* **Set problem**: Give only a count of the lines that include the string "part".
:: Provided material ::
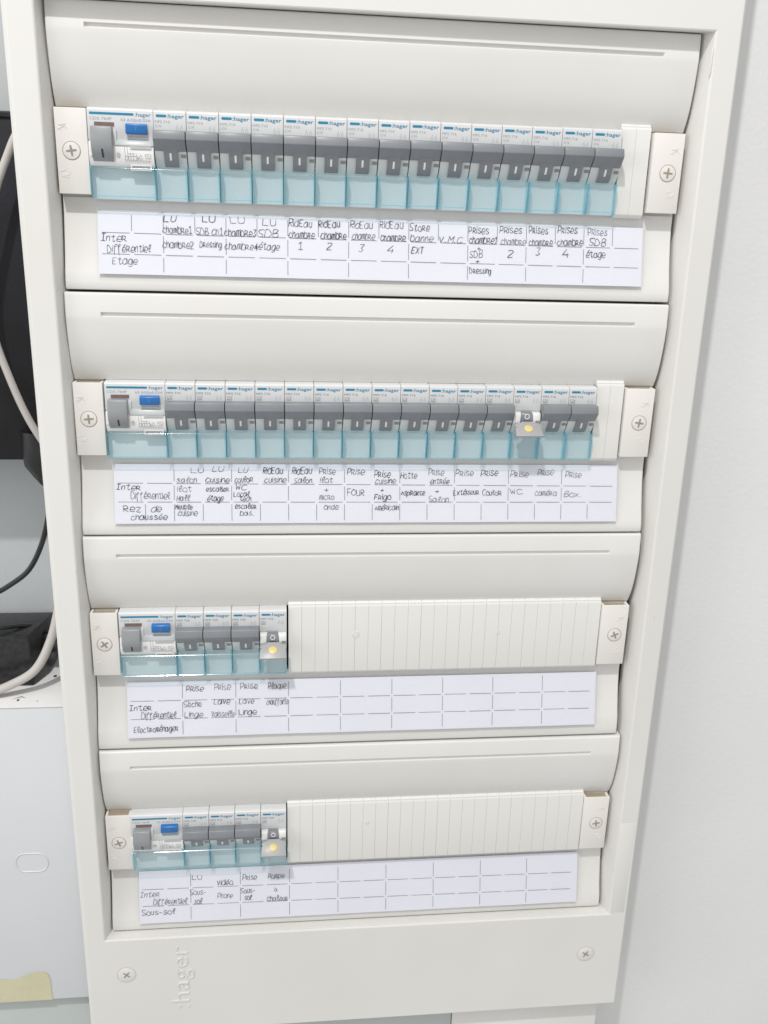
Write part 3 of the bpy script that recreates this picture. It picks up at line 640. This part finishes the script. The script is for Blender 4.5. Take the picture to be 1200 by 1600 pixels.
# masking tape, torn edge
rt = random.Random(3)
top = [(-118, -589.0), (-112, -590.2), (-104.5, -589.6), (-98, -590.6), (-92, -590.0), (-87, -587.6), (-83, -585.2), (-78, -584.6), (-73, -585.0), (-70.4, -587.4), (-69.2, -591.0)]
tp = catmull(top, 4); tp = [(x, z+rt.uniform(-.25, .25)) for x, z in tp]+[(-68.9, -598), (-69.2, -604), (-68.7, -610.4), (-118, -610.4)]
tag(MB().prismy(tp, 9.4, 9.85).build('masking_tape', M['tape']), 'torn piece of yellow masking tape on the lower edge of the metal box', 'tape')

# black board
bb = thing('black_board', (-240, 60, -200), 'large matt black board mounted in the niche left of the enclosure', 'board')
def BBl(mb): mb.v = [(x+240, y-60, z+200) for x, y, z in mb.v]; return mb
BBl(MB().box(-420, -42.5, 40, 70, -203.5, 3.0)).build('board', M['blackb'], bb, bevel=1.2)
BBl(MB().box(-420, -43.5, 38.8, 39.9, -0.4, 2.4)).build('top_lip', M['blackp'], bb, bevel=.3)
BBl(MB().box(-60, -36, 44, 78, -200, -30)).build('bracket', M['blackb'], bb, bevel=.8)
# black power cable with moulded plug
pc = thing('black_power_cable', (-50, 45, -190), 'thin black cable with a moulded plug hanging from the black board', 'cable')
def PC(mb): mb.v = [(x+50, y-45, z+190) for x, y, z in mb.v]; return mb
PC(MB().tube([(-52, 42, -185), (-52.4, 42, -199), (-52.2, 42, -206), (-50.2, 42, -213), (-48.6, 42, -219), (-48.2, 42, -220.5)], [10.5, 10.5, 9.8, 7.0, 4.4, 3.2], 14, .8)).build('plug', M['blackp'], pc)
sr = MB()
for k in range(4): sr.tube([(-48.4+.2*k, 42, -219.5-k*1.7), (-48.3+.2*k, 42, -220.4-k*1.7)], 3.5-.35*k, 12)
PC(sr).build('strain_relief', M['blackp'], pc)
PC(MB().tube(catmull([(-48.2, 42, -220), (-48.0, 42, -228), (-50.2, 42, -243), (-56, 42, -262), (-65, 41, -279), (-77, 40, -289), (-92, 39, -297), (-120, 40, -306)], 8), 1.75, 10)).build('cord', M['blackp'], pc)
# power adapter
pa = thing('power_adapter', (-85, 50, -364.4), 'dusty black power adapter block lying on the white metal box', 'power adapter')
def PA(mb): mb.v = [(x+85, y-50, z+364.4) for x, y, z in mb.v]; return mb
PA(MB().add([(-150, 38, -364.3), (-68.5, 38, -364.3), (-62, 56, -364.3), (-150, 82, -364.3), (-150, 40, -327), (-70, 40, -327), (-61.5, 80, -327), (-150, 80, -327), (-61.5, 80, -364.3)],
       [(0, 1, 5, 4), (1, 2, 6, 5), (2, 8, 6), (8, 3, 7, 6), (3, 0, 4, 7), (4, 5, 6, 7), (0, 3, 8, 2, 1)])).build('case', M['dusty'], pa, bevel=1.6)
PA(MB().tube([(-64, 60, -344), (-56, 58, -343), (-48, 57, -343.5), (-38, 56, -344)], [5.5, 5.0, 4.6, 4.4], 12)).build('inlet_plug', M['blackp'], pa, bevel=.3)
PA(MB().tube(catmull([(-150, 38, -320), (-100, 40, -322), (-78, 52, -325.2), (-68, 62, -331), (-58, 66, -341)], 6), 1.5, 10)).build('output_cord', M['blackp'], pa)
# grey cables
tag(MB().tube(catmull([(-30, 62, -262), (-41, 50, -282), (-47, 40, -304), (-53, 33, -327), (-63, 28, -346), (-78, 24, -355), (-98, 20, -361), (-130, 14, -366)], 8), 3.0, 14).build('grey_cable', M['greycable']),
    'thick pale grey cable curving in front of the power adapter over the white box', 'cable')
tag(MB().tube(catmull([(-26, 30, 40), (-41.5, 28, -2), (-49, 26, -18), (-60, 24, -45), (-70, 24, -85), (-68, 25, -120), (-62, 26, -146), (-53, 28, -174), (-40, 30, -200)], 8), 2.3, 12).build('white_cable', M['greycable']),
    'off-white flat cable looping over the black board beside the enclosure', 'cable')

# the rows are not perfectly square to each other: small measured stretch and offset of each row's pieces
FIT = {'dev': ((-.65, 1.005), (-.9, 1.0075), (-1.3, 1.020), (-2.4, 1.0229)), 'blank': ((-.65, 1.005), (-.9, 1.0085), (.2, 1.0057), (-2.6, 1.025)),
       'cover': ((-.65, 1.005), (-1.54, 1.0091), (-1.72, 1.0102), (-1.5, 1.018)), 'strip': ((0, 1.0), (0, 1.0), (-.5, 1.001), (-.6, 1.0045))}
KIND = {'circuit breaker': 'dev', 'differential switch': 'dev', 'blanking plate': 'blank', 'cover plate': 'cover', 'label strip': 'strip'}
for o in list(scene.objects):
    if o.parent is None and o.get('category') in KIND:
        i = min(range(4), key=lambda q: abs(Z0[q]-o.location.z/S)); A, B = FIT[KIND[o['category']]][i]
        o.location.x = (A+B*o.location.x/S)*S; o.scale.x = B
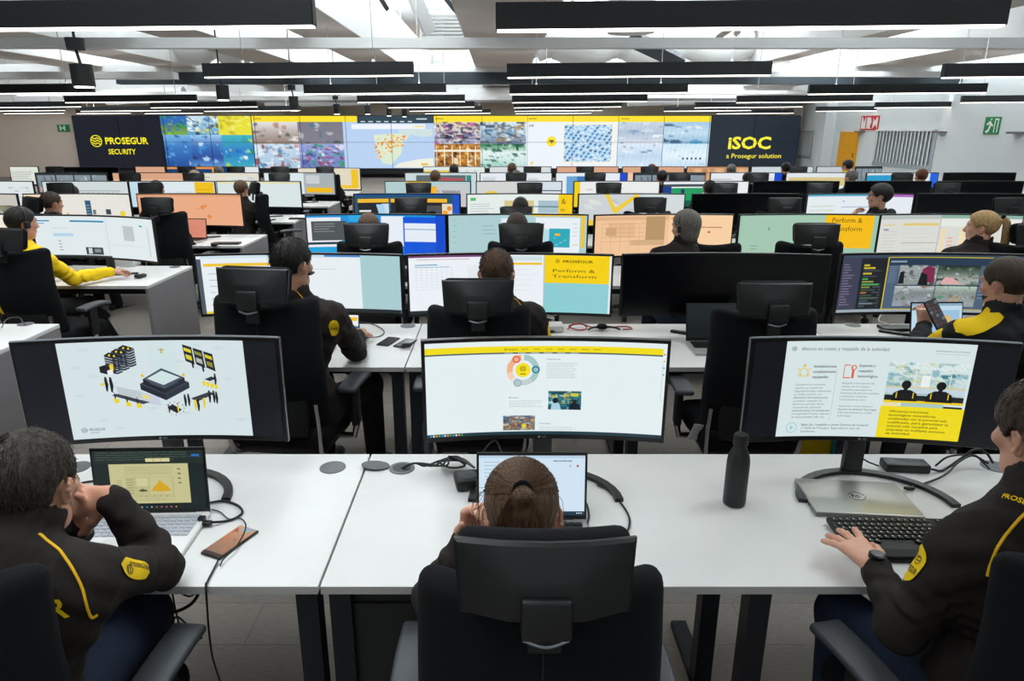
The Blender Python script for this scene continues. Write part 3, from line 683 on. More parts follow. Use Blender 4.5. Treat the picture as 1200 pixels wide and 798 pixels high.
:::
* **Reply**: 2